*Challenge*: Write out, unaltered, each line from the top of the records below down to the line where "w.build('base_plate', [tealpost], t)" appears, that line included.

*Data shown*:
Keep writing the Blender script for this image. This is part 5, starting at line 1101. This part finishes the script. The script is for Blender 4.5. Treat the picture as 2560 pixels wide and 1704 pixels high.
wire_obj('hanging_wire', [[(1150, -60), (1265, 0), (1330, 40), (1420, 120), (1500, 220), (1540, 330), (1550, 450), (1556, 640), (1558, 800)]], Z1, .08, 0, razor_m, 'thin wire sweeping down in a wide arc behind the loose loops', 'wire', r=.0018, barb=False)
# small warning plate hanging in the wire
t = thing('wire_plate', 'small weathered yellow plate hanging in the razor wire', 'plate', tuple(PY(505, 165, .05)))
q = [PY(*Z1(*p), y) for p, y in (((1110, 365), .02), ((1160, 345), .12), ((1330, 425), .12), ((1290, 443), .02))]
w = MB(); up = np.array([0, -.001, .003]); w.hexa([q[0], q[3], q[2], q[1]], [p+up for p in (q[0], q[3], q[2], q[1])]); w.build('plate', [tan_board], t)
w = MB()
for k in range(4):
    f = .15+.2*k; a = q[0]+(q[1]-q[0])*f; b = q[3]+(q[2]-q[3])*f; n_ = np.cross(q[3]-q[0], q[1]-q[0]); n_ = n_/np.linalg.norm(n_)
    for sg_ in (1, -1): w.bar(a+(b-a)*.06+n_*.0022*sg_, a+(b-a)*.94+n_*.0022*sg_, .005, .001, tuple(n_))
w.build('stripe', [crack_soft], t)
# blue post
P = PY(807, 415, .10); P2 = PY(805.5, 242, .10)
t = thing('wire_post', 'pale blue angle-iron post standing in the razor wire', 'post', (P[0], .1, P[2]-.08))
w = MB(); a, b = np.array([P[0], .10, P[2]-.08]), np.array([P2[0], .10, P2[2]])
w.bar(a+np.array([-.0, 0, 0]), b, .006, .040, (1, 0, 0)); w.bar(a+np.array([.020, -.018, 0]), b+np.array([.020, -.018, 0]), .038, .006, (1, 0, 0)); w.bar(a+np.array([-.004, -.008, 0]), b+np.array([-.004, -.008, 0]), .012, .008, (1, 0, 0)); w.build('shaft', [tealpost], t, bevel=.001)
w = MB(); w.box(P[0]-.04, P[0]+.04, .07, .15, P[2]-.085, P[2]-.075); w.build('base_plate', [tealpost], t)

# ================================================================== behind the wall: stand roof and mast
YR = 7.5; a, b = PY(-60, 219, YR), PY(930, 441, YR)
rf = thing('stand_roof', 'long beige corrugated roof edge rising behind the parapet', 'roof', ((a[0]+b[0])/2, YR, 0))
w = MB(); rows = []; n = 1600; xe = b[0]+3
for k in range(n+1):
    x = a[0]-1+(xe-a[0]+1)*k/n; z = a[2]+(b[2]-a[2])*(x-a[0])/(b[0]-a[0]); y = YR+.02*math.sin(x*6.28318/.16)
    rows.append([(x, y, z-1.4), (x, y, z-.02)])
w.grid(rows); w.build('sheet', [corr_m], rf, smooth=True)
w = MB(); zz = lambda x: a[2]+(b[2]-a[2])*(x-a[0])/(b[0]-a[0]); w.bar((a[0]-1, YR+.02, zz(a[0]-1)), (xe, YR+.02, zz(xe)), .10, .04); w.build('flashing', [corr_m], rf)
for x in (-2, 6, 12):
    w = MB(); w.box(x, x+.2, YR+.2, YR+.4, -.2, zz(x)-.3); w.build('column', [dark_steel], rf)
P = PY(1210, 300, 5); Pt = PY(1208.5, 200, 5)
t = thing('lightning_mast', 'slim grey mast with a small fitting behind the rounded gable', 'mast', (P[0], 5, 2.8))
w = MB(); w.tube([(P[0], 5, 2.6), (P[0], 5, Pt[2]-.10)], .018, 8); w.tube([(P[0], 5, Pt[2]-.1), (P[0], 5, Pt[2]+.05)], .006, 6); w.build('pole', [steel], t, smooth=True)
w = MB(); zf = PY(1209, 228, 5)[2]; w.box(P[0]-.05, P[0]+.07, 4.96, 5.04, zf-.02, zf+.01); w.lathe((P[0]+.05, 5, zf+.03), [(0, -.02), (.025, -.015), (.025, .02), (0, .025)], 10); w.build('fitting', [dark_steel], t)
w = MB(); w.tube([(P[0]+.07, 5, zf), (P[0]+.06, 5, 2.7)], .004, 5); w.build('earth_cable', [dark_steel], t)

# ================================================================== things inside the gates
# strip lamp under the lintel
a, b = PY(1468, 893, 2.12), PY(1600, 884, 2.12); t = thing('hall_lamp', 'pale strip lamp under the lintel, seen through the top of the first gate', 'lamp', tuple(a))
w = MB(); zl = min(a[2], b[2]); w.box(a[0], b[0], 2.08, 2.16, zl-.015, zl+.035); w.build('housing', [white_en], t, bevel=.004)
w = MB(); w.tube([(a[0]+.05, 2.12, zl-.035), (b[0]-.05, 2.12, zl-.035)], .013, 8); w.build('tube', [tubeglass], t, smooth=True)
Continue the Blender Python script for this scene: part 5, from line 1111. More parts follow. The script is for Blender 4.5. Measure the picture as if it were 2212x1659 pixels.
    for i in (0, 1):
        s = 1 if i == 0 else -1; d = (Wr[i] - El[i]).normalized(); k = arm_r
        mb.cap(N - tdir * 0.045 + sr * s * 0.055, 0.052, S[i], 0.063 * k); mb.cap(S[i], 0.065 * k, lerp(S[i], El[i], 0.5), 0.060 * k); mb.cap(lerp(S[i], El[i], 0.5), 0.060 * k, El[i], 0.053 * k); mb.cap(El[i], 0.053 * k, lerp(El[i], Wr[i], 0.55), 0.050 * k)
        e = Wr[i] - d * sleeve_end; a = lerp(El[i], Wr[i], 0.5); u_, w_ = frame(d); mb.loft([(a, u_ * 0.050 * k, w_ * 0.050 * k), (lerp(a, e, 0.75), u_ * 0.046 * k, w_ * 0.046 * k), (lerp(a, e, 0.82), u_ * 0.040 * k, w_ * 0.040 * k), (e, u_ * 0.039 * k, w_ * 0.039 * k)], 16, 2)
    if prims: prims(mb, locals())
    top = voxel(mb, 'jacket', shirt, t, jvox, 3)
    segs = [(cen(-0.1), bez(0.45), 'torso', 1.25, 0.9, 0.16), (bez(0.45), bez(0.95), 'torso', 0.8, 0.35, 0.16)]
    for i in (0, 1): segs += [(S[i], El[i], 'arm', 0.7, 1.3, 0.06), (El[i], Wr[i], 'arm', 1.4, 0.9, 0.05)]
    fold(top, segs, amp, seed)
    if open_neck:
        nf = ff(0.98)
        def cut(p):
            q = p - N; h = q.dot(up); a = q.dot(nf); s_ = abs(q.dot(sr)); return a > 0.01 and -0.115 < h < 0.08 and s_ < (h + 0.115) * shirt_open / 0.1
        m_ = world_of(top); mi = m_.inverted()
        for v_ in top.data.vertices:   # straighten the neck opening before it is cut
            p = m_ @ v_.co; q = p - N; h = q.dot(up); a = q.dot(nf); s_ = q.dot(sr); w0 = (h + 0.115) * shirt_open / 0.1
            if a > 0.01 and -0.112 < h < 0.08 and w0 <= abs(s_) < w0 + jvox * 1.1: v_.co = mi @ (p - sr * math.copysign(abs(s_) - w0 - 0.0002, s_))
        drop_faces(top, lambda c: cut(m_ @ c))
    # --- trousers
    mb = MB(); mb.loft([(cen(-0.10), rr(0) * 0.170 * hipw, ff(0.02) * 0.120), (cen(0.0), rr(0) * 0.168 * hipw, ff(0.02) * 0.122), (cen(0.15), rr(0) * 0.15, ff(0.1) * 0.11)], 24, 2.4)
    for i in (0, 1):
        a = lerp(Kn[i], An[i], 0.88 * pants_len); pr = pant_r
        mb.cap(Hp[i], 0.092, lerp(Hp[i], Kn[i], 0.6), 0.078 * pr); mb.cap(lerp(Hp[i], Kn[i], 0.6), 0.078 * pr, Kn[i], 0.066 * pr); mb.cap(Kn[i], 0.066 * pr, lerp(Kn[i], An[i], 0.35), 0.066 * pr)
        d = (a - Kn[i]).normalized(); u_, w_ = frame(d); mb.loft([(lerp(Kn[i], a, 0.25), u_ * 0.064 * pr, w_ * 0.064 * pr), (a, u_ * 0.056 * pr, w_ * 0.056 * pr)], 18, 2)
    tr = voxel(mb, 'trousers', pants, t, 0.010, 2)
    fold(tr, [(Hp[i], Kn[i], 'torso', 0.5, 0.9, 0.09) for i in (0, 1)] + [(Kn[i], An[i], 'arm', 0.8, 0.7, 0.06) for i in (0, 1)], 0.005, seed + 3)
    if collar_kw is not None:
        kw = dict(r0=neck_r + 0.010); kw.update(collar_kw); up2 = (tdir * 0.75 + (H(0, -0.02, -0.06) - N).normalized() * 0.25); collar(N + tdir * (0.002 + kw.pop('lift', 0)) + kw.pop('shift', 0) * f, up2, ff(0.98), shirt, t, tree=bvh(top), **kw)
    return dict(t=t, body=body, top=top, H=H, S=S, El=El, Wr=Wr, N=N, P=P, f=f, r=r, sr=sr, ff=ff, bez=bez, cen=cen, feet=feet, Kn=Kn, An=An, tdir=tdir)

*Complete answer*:
Keep writing the Blender script for this image. This is part 5, starting at line 1101. This part finishes the script. The script is for Blender 4.5. Treat the picture as 2560 pixels wide and 1704 pixels high.
wire_obj('hanging_wire', [[(1150, -60), (1265, 0), (1330, 40), (1420, 120), (1500, 220), (1540, 330), (1550, 450), (1556, 640), (1558, 800)]], Z1, .08, 0, razor_m, 'thin wire sweeping down in a wide arc behind the loose loops', 'wire', r=.0018, barb=False)
# small warning plate hanging in the wire
t = thing('wire_plate', 'small weathered yellow plate hanging in the razor wire', 'plate', tuple(PY(505, 165, .05)))
q = [PY(*Z1(*p), y) for p, y in (((1110, 365), .02), ((1160, 345), .12), ((1330, 425), .12), ((1290, 443), .02))]
w = MB(); up = np.array([0, -.001, .003]); w.hexa([q[0], q[3], q[2], q[1]], [p+up for p in (q[0], q[3], q[2], q[1])]); w.build('plate', [tan_board], t)
w = MB()
for k in range(4):
    f = .15+.2*k; a = q[0]+(q[1]-q[0])*f; b = q[3]+(q[2]-q[3])*f; n_ = np.cross(q[3]-q[0], q[1]-q[0]); n_ = n_/np.linalg.norm(n_)
    for sg_ in (1, -1): w.bar(a+(b-a)*.06+n_*.0022*sg_, a+(b-a)*.94+n_*.0022*sg_, .005, .001, tuple(n_))
w.build('stripe', [crack_soft], t)
# blue post
P = PY(807, 415, .10); P2 = PY(805.5, 242, .10)
t = thing('wire_post', 'pale blue angle-iron post standing in the razor wire', 'post', (P[0], .1, P[2]-.08))
w = MB(); a, b = np.array([P[0], .10, P[2]-.08]), np.array([P2[0], .10, P2[2]])
w.bar(a+np.array([-.0, 0, 0]), b, .006, .040, (1, 0, 0)); w.bar(a+np.array([.020, -.018, 0]), b+np.array([.020, -.018, 0]), .038, .006, (1, 0, 0)); w.bar(a+np.array([-.004, -.008, 0]), b+np.array([-.004, -.008, 0]), .012, .008, (1, 0, 0)); w.build('shaft', [tealpost], t, bevel=.001)
w = MB(); w.box(P[0]-.04, P[0]+.04, .07, .15, P[2]-.085, P[2]-.075); w.build('base_plate', [tealpost], t)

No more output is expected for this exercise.